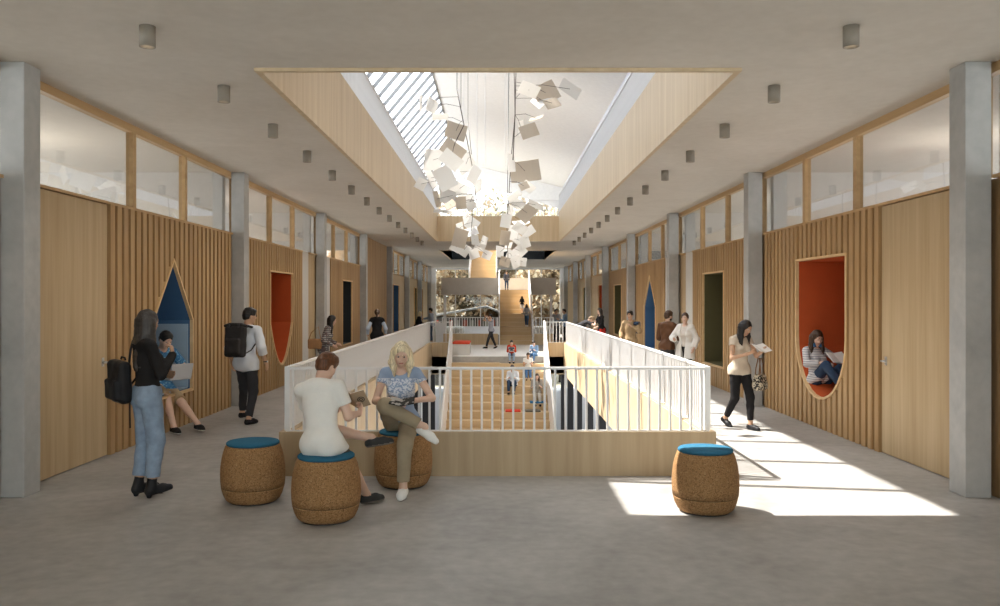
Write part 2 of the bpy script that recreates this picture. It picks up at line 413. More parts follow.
def offset(o, d):
    """outline grown outward by d (counter-clockwise in (y,z))"""
    n = len(o); r = []
    for i in range(n):
        p, q, s = Vector(o[i-1]), Vector(o[i]), Vector(o[(i+1)%n])
        a = (q-p).normalized(); c = (s-q).normalized()
        na = Vector((a.y,-a.x)); nc = Vector((c.y,-c.x)); m = (na+nc); m = m/max(m.length,1e-6)
        k = d/max(.35, m.dot(na)); r.append((q.x+m.x*k, q.y+m.y*k))
    return r
def niche(sx, kind, ya, yb, z0, z1, mat, depth, label, mat2=None):
    o = clean(shape(kind, ya, yb, z0, z1))
    t = thing('wall_niche', label, 'niche', (sx*XW, (ya+yb)/2, 0))
    ox, oy = sx*XW, (ya+yb)/2
    fo = offset(o, .032); n = len(o)
    f = MB()
    xf, xb = -sx*.065, sx*.02
    for i in range(n):
        j = (i+1)%n
        f.prism([(xf,o[i][0]-oy,o[i][1]),(xf,o[j][0]-oy,o[j][1]),(xf,fo[j][0]-oy,fo[j][1]),(xf,fo[i][0]-oy,fo[i][1])], (xb-xf,0,0))
    f.build('niche_frame', M['nicheframe'], t)
    f = MB(); ii = offset(o, -.004); io = ii; xb = -sx*.02
    for i in range(n):
        j = (i+1)%n
        f._face([f.bm.verts.new((x, p[0]-oy, p[1])) for x, p in ((xb,io[i]),(xb,io[j]),(sx*depth,io[j]),(sx*depth,io[i]))])
    f.build('lining', mat, t)
    f = MB()
    for i in range(n):
        j = (i+1)%n
        f._face([f.bm.verts.new((x, p[0]-oy, p[1])) for x, p in ((-sx*.06,ii[i]),(-sx*.06,ii[j]),(-sx*.02,ii[j]),(-sx*.02,ii[i]))])
    f.build('reveal', M['nicheframe'], t)
    f = MB(); f._face([f.bm.verts.new((sx*depth, p[0]-oy, p[1])) for p in io]); f.prism([(sx*depth, p[0]-oy, p[1]) for p in offset(o,.05)], (sx*.03,0,0))
    f.build('back_panel', mat, t)
    return t, o
nwin = [7]; ndoor = [0]
def ledge(sx, ya, yb, ztop):
    b = MB(); cur = ya
    for yc in YC+[1e3]:
        e = min(yb, yc)
        if e > cur: b.box(min(sx*(XW-.055),sx*(XW+.13)),max(sx*(XW-.055),sx*(XW+.13)),cur,e,ztop,ztop+.03)
        cur = max(cur, yc+.28)
    b.build('trim_7', M['frame'], **S)
def panel(sx, ya, yb, nch=None, slatted=True, ztop=2.91, label='', pitch=.18):
    """timber wall panel from ya to yb, slats on a backing board"""
    out = clean(shape(*nch)) if nch else None
    b = MB().mat(M['board'] if slatted else M['door'])
    strips(b, sx*XW, sx*(XW+.12), ya, yb, 0, ztop, out)
    if slatted:
        b.mat(M['slat'])
        n = max(1, int(round((yb-ya)/pitch))); p = (yb-ya)/n
        incol = lambda u, v: any(v > yc-.01 and u < yc+.29 for yc in YC)
        g = offset(out, .03) if out else None
        for k in range(n):
            a = ya+k*p+p*.2; c = a+p*.62
            if incol(a, c): continue
            strips(b, sx*XW, sx*(XW-.05), a, c, 0, ztop, g)
    b.build('wall_'+('left' if sx < 0 else 'right'), None, None, **S)
    # capping ledge
    ledge(sx, ya, yb, ztop)
def clerestory(sx, ya, yb, mull, z0=2.94, z1=ZC):
    nwin[0] += 1
    X0, X1 = sorted((sx*(XW-.02), sx*(XW+.07))); f = MB()
    f.box(X0,X1,ya,yb,z1-.09,z1); f.box(X0,X1,ya,ya+.07,z0,z1-.09); f.box(X0,X1,yb-.07,yb,z0,z1-.09)
    for y in mull: f.box(X0,X1,y-.045,y+.045,z0,z1-.09)
    wf = f.build('window_%d' % nwin[0], M['frame'], **S)
    ys = [ya+.035]+list(mull)+[yb-.035]
    for a, c in zip(ys, ys[1:]): box('pane', M['glass'], sx*(XW+.03)-.004, sx*(XW+.03)+.004, a, c, z0, z1-.05, wf)
def door(sx, ya, yb, hy, ztop=2.91):
    ndoor[0] += 1
    X0, X1 = sorted((sx*(XW-.03), sx*(XW+.05)))
    d_ = box('door_%d' % ndoor[0], M['door'], X0,X1,ya+.008,yb-.008,.01,ztop-.01, None, .003, **S)
    MB().box(min(sx*(XW+.05),sx*(XW+.12)),max(sx*(XW+.05),sx*(XW+.12)),ya,yb,0,ztop).build('backing', M['board'], d_)
    MB().box(min(sx*(XW-.055),sx*(XW+.13)),max(sx*(XW-.055),sx*(XW+.13)),ya,yb,ztop,ztop+.03).build('trim_7', M['frame'], **S)
    s = 1 if hy < (ya+yb)/2 else -1
    h = MB().tube([(sx*(XW-.03),hy,1.09),(sx*(XW-.09),hy,1.09),(sx*(XW-.095),hy+s*.01,1.09),(sx*(XW-.095),hy+s*.13,1.09)], .011, 8)
    h.lathe([(0,0),(.026,0),(.026,.008),(0,.008)], (0,0,0), 16) if False else None
    h.box(min(sx*(XW-.036),sx*(XW-.03)),max(sx*(XW-.036),sx*(XW-.03)),hy-.025,hy+.025,1.04,1.14)
    h.build('door_handle', M['steel'], d_)
def strip(sx, ya, yb, m='greypanel', z1=2.94): 
    X0, X1 = sorted((sx*(XW-.02), sx*(XW+.12))); box('wall_'+('left' if sx < 0 else 'right'), M[m], X0,X1,ya,yb,0,z1, **S)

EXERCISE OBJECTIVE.
Copy the listing exactly. Any image in it stays out of the copy.

WRITTEN ANSWER.
Write part 2 of the bpy script that recreates this picture. It picks up at line 413. More parts follow.
def offset(o, d):
    """outline grown outward by d (counter-clockwise in (y,z))"""
    n = len(o); r = []
    for i in range(n):
        p, q, s = Vector(o[i-1]), Vector(o[i]), Vector(o[(i+1)%n])
        a = (q-p).normalized(); c = (s-q).normalized()
        na = Vector((a.y,-a.x)); nc = Vector((c.y,-c.x)); m = (na+nc); m = m/max(m.length,1e-6)
        k = d/max(.35, m.dot(na)); r.append((q.x+m.x*k, q.y+m.y*k))
    return r
def niche(sx, kind, ya, yb, z0, z1, mat, depth, label, mat2=None):
    o = clean(shape(kind, ya, yb, z0, z1))
    t = thing('wall_niche', label, 'niche', (sx*XW, (ya+yb)/2, 0))
    ox, oy = sx*XW, (ya+yb)/2
    fo = offset(o, .032); n = len(o)
    f = MB()
    xf, xb = -sx*.065, sx*.02
    for i in range(n):
        j = (i+1)%n
        f.prism([(xf,o[i][0]-oy,o[i][1]),(xf,o[j][0]-oy,o[j][1]),(xf,fo[j][0]-oy,fo[j][1]),(xf,fo[i][0]-oy,fo[i][1])], (xb-xf,0,0))
    f.build('niche_frame', M['nicheframe'], t)
    f = MB(); ii = offset(o, -.004); io = ii; xb = -sx*.02
    for i in range(n):
        j = (i+1)%n
        f._face([f.bm.verts.new((x, p[0]-oy, p[1])) for x, p in ((xb,io[i]),(xb,io[j]),(sx*depth,io[j]),(sx*depth,io[i]))])
    f.build('lining', mat, t)
    f = MB()
    for i in range(n):
        j = (i+1)%n
        f._face([f.bm.verts.new((x, p[0]-oy, p[1])) for x, p in ((-sx*.06,ii[i]),(-sx*.06,ii[j]),(-sx*.02,ii[j]),(-sx*.02,ii[i]))])
    f.build('reveal', M['nicheframe'], t)
    f = MB(); f._face([f.bm.verts.new((sx*depth, p[0]-oy, p[1])) for p in io]); f.prism([(sx*depth, p[0]-oy, p[1]) for p in offset(o,.05)], (sx*.03,0,0))
    f.build('back_panel', mat, t)
    return t, o
nwin = [7]; ndoor = [0]
def ledge(sx, ya, yb, ztop):
    b = MB(); cur = ya
    for yc in YC+[1e3]:
        e = min(yb, yc)
        if e > cur: b.box(min(sx*(XW-.055),sx*(XW+.13)),max(sx*(XW-.055),sx*(XW+.13)),cur,e,ztop,ztop+.03)
        cur = max(cur, yc+.28)
    b.build('trim_7', M['frame'], **S)
def panel(sx, ya, yb, nch=None, slatted=True, ztop=2.91, label='', pitch=.18):
    """timber wall panel from ya to yb, slats on a backing board"""
    out = clean(shape(*nch)) if nch else None
    b = MB().mat(M['board'] if slatted else M['door'])
    strips(b, sx*XW, sx*(XW+.12), ya, yb, 0, ztop, out)
    if slatted:
        b.mat(M['slat'])
        n = max(1, int(round((yb-ya)/pitch))); p = (yb-ya)/n
        incol = lambda u, v: any(v > yc-.01 and u < yc+.29 for yc in YC)
        g = offset(out, .03) if out else None
        for k in range(n):
            a = ya+k*p+p*.2; c = a+p*.62
            if incol(a, c): continue
            strips(b, sx*XW, sx*(XW-.05), a, c, 0, ztop, g)
    b.build('wall_'+('left' if sx < 0 else 'right'), None, None, **S)
    # capping ledge
    ledge(sx, ya, yb, ztop)
def clerestory(sx, ya, yb, mull, z0=2.94, z1=ZC):
    nwin[0] += 1
    X0, X1 = sorted((sx*(XW-.02), sx*(XW+.07))); f = MB()
    f.box(X0,X1,ya,yb,z1-.09,z1); f.box(X0,X1,ya,ya+.07,z0,z1-.09); f.box(X0,X1,yb-.07,yb,z0,z1-.09)
    for y in mull: f.box(X0,X1,y-.045,y+.045,z0,z1-.09)
    wf = f.build('window_%d' % nwin[0], M['frame'], **S)
    ys = [ya+.035]+list(mull)+[yb-.035]
    for a, c in zip(ys, ys[1:]): box('pane', M['glass'], sx*(XW+.03)-.004, sx*(XW+.03)+.004, a, c, z0, z1-.05, wf)
def door(sx, ya, yb, hy, ztop=2.91):
    ndoor[0] += 1
    X0, X1 = sorted((sx*(XW-.03), sx*(XW+.05)))
    d_ = box('door_%d' % ndoor[0], M['door'], X0,X1,ya+.008,yb-.008,.01,ztop-.01, None, .003, **S)
    MB().box(min(sx*(XW+.05),sx*(XW+.12)),max(sx*(XW+.05),sx*(XW+.12)),ya,yb,0,ztop).build('backing', M['board'], d_)
    MB().box(min(sx*(XW-.055),sx*(XW+.13)),max(sx*(XW-.055),sx*(XW+.13)),ya,yb,ztop,ztop+.03).build('trim_7', M['frame'], **S)
    s = 1 if hy < (ya+yb)/2 else -1
    h = MB().tube([(sx*(XW-.03),hy,1.09),(sx*(XW-.09),hy,1.09),(sx*(XW-.095),hy+s*.01,1.09),(sx*(XW-.095),hy+s*.13,1.09)], .011, 8)
    h.lathe([(0,0),(.026,0),(.026,.008),(0,.008)], (0,0,0), 16) if False else None
    h.box(min(sx*(XW-.036),sx*(XW-.03)),max(sx*(XW-.036),sx*(XW-.03)),hy-.025,hy+.025,1.04,1.14)
    h.build('door_handle', M['steel'], d_)
def strip(sx, ya, yb, m='greypanel', z1=2.94): 
    X0, X1 = sorted((sx*(XW-.02), sx*(XW+.12))); box('wall_'+('left' if sx < 0 else 'right'), M[m], X0,X1,ya,yb,0,z1, **S)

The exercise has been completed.